Les sujets profanes :
-les hommes illustres : Napoléon, Voltaire, Jean-Jacques Rousseau

Ils sont moins répandus que les sujets religieux et donc plus recherchés.
C’est le cas du santibelli à l’effigie de Napoléon que nous présentons ici
Il est représenté tel que l’image d’Epinal le fixera après son règne : debout, les bras croisés, vêtu d’une veste à épaulettes et d’un chapeau, il médite sur son destin comme le rappellent les inscriptions – Wagram, Waterloo – inscrites sur un socle, au-dessus duquel trône l’aigle impérial.
Il est entièrement recouvert de dorure, à l’exception du visage et du revers.
Le type de modèle choisi permet de déterminer qu’il a été réalisé dans la deuxième moitié du XIXème siècle, au moment où le « retour des cendres », la création de son tombeau (1840) et le Second Empire (1852-1870) vont raviver son souvenir.

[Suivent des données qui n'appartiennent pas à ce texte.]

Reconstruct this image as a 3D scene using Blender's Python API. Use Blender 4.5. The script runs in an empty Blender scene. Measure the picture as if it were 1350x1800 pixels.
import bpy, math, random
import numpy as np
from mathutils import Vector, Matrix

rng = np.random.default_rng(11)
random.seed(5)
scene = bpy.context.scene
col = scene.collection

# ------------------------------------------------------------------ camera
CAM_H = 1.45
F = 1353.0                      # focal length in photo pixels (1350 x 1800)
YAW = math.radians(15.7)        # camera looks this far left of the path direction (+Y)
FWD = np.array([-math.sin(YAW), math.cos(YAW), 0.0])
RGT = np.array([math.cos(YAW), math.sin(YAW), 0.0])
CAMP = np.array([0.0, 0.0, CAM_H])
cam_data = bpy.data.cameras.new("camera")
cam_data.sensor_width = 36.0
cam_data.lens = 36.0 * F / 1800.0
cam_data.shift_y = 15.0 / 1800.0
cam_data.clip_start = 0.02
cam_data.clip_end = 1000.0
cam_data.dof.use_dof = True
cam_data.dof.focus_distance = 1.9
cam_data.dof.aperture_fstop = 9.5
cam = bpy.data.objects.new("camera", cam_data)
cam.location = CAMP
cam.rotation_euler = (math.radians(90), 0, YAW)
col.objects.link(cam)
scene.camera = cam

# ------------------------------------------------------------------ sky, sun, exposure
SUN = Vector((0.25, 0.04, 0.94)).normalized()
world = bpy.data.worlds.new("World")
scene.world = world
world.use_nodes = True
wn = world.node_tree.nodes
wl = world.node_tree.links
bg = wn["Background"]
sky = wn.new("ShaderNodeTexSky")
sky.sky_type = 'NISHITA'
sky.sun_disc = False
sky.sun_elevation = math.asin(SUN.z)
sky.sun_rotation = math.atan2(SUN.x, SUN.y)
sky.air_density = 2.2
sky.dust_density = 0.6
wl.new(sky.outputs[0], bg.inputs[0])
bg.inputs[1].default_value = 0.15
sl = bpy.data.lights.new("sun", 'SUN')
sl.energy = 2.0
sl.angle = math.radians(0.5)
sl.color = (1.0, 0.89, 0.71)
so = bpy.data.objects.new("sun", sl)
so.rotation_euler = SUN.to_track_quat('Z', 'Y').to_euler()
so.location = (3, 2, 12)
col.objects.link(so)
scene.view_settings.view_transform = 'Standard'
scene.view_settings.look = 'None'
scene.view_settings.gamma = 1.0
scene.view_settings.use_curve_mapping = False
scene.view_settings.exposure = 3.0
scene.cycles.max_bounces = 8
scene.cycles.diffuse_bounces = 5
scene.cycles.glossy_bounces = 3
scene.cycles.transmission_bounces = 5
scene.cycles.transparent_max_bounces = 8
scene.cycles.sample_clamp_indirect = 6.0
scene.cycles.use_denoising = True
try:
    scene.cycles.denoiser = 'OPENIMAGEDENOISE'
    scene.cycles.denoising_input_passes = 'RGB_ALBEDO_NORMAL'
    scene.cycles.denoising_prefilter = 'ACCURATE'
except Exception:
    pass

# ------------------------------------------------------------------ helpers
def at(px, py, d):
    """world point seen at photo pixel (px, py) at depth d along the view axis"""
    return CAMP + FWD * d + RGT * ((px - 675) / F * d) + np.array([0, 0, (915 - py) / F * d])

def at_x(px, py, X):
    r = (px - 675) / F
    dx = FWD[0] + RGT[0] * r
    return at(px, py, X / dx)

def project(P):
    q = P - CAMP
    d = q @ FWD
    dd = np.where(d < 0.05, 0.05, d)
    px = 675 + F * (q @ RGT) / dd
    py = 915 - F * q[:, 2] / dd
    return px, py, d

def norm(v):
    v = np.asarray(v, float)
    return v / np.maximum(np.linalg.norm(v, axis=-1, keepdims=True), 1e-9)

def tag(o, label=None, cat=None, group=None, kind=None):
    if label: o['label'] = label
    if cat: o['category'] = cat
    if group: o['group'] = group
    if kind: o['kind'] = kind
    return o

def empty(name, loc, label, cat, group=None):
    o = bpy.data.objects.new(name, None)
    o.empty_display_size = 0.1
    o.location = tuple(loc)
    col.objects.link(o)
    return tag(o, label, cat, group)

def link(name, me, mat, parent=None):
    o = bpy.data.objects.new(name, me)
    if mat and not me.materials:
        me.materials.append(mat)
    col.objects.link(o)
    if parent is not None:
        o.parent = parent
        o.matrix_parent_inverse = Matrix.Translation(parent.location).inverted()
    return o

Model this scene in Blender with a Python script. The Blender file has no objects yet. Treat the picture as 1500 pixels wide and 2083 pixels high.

-les types sociaux, qui mettent en scène des provençaux, souvent représentés en couples : berger et sa bergère, jardiniers, fileuses, un chasseur et son chien, un dresseur de marmottes, etc……

-les personnages exotiques : Diane chasseresse, des couples d’orientaux qui s’inspirent des décors de « turqueries » des faïenciers, danseurs de castagnettes,

Dans le dernier tiers du XIXème siècle, les fabricants de santibellis vont être soumis à la concurrence des productions industrielles en biscuit et en porcelaine et seront incapables de se renouveler pour y faire face. La figure du santibelli va peu à peu s’effacer des mémoires et ne sera redécouvert qu’au début des années 70.